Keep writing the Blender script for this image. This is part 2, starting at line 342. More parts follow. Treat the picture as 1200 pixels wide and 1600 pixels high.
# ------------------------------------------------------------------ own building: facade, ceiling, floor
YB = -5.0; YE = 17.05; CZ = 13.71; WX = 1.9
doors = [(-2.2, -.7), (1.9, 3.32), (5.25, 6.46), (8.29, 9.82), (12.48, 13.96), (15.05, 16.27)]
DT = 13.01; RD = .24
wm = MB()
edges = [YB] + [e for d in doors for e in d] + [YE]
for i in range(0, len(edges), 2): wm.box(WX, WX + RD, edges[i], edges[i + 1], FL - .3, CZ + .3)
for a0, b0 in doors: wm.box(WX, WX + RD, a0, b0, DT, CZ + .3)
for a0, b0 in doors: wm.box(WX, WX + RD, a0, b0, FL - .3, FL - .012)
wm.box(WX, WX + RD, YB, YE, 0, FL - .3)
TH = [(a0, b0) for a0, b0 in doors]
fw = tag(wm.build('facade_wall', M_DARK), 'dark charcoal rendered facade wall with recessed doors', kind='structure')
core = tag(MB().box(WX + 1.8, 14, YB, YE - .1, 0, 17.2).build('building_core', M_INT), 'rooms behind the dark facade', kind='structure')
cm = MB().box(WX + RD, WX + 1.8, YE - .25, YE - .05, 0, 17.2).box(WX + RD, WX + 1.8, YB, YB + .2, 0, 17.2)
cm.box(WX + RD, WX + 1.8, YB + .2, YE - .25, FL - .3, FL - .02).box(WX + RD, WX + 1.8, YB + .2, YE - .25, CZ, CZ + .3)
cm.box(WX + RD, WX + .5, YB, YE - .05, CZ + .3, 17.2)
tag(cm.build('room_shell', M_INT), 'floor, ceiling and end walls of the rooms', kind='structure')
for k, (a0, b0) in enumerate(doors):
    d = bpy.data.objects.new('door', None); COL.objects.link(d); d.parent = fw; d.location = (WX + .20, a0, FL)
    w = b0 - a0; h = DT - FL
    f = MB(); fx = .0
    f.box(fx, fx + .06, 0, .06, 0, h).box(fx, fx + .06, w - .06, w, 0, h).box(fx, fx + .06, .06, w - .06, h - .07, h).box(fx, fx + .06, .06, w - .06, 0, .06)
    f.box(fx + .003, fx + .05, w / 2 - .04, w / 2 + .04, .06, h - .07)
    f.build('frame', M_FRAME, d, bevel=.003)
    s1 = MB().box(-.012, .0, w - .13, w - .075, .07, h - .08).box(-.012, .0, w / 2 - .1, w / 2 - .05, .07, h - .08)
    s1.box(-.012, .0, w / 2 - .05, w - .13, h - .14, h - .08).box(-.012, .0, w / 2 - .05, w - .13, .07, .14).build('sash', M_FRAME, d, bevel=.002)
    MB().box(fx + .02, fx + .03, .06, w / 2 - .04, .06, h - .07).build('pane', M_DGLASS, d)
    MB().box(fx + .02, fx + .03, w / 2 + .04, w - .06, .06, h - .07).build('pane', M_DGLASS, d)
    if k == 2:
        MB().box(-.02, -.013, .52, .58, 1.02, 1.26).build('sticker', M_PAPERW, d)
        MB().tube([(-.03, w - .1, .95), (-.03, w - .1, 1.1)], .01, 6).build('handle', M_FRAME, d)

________

### What to produce
Retype verbatim the lines that run from the line containing "cm.box(WX + RD, WX + 1.8, YB" to the line containing "cm.box(WX + RD, WX + .5, YB, YE", both inclusive, and no others.

### Answer to the exercise
cm.box(WX + RD, WX + 1.8, YB + .2, YE - .25, FL - .3, FL - .02).box(WX + RD, WX + 1.8, YB + .2, YE - .25, CZ, CZ + .3)
cm.box(WX + RD, WX + .5, YB, YE - .05, CZ + .3, 17.2)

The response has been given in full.